I was wrong about taste
Colin and Samir showed me where I missed it
Happy Friday.
This week we called it New Media Week at UX Tools.
I made a video about cultural campfires, which is really about how hard it is to get discovered right now, how much noise there is, and how designers are supposed to share their work without becoming full-time content creators.
I also talked to Kevin Espiritu from Epic Gardening, which will probably be one of our lowest-performing podcast episodes because, sure, it has almost nothing to do with design on the surface.
But Kevin is one of the most interesting people in media right now, and I keep finding that some of the best lessons for designers are coming from people outside of design.
All of that was leading here:
Today, my Colin and Samir episode of This Is Taste is live, and it’s the highest quality piece of creative work I’ve ever produced.
– Tommy (@designertom)
What Colin and Samir actually taught me
Last year I wanted to make media that meant more than typical content.
I still believe in the videos, newsletters, podcasts, and all the regular things we make, but I wanted to make something harder. Something with more consequence.
Something I would be proud to have made even if the views didn’t justify the cost.
So I put a HUGE chunk of my own money into a docuseries called This Is Taste. The idea was simple: follow teams I admire for 48 hours and try to understand what taste actually looks like when people are making real work.
At first, I thought taste was going to be about the details. The branding decisions and interaction patterns. The little craft decisions that make something feel expensive, considered, or alive. I was wrong.
The more of these I make, the more obvious it becomes that the internet discourse around taste is pretty shallow compared to the human part of it.
Taste is not just what you make. It is what you choose to care about. It is who you make room for. It is what you are willing to lose money on because you believe the thing should exist.
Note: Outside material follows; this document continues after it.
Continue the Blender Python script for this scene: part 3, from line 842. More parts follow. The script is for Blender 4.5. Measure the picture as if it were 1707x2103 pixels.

That is why we made an episode about Colin and Samir. I know some people will ask, fairly, what two YouTubers have to do with design. My answer is that this episode taught me more about taste than most design conversations I have been in lately.
Colin and Samir built a career by making room for other people. They took creators seriously before the rest of the world did (including me). They treated YouTube like it deserved care, not as a place to dump whatever could get clicks.
And that hit me hard because I am still trying to figure out how to make work that feels worth it.
I spent years doing the practical design work that fed my family. Dashboards. Tables. The kind of work that makes you better but doesn’t always feel life-giving.
When I got laid off in 2021, I started making media because I wanted to give something back to the design community that gave me a career.
Even now, with the audience and the newsletter and a name people recognize, I am not sitting on some giant pile of money. I take sponsorships because they feed my family and the five people on this team. I am grateful for that, and I am also still trying to build something I have not sold my soul to make.
We spent weeks on this film. We flew a small crew to New York six weeks after my daughter was born. We poured ourselves into a 28-minute episode that might only get 10,000 views.
On paper, the math is stupid. But I have never regretted making something I was proud of, and I won’t start now.
So today I am asking for your attention. Not your money. Your attention.
Please watch the Colin and Samir episode of This Is Taste. Watch it all the way through.
If it moves you, send it to one person who cares about making better work.
There is so much slop on the internet right now. So much garbage and AI noise. If we want better things to exist, we have to support them when people take the risk to make them.
This is the biggest swing I’ve ever taken.
Thanks for your support.
— Tommy



The Sam and Colin video has the energy that Casey videos had before making videos for YT was cool or made any money. It is storytelling at its finest. Coincidentally enough the video has Casey as the chief guest at the event and playing a part in C&S journey. The sneak peak of this was out last year end. We knew you flew to NY, we know you met Casey, we knew you made your friend / colleague meet Casey. And then we kept wondering what's happening with that. Good reminder - just like taste building, all good things take time. Refreshing video to hit on a Friday! Cheers!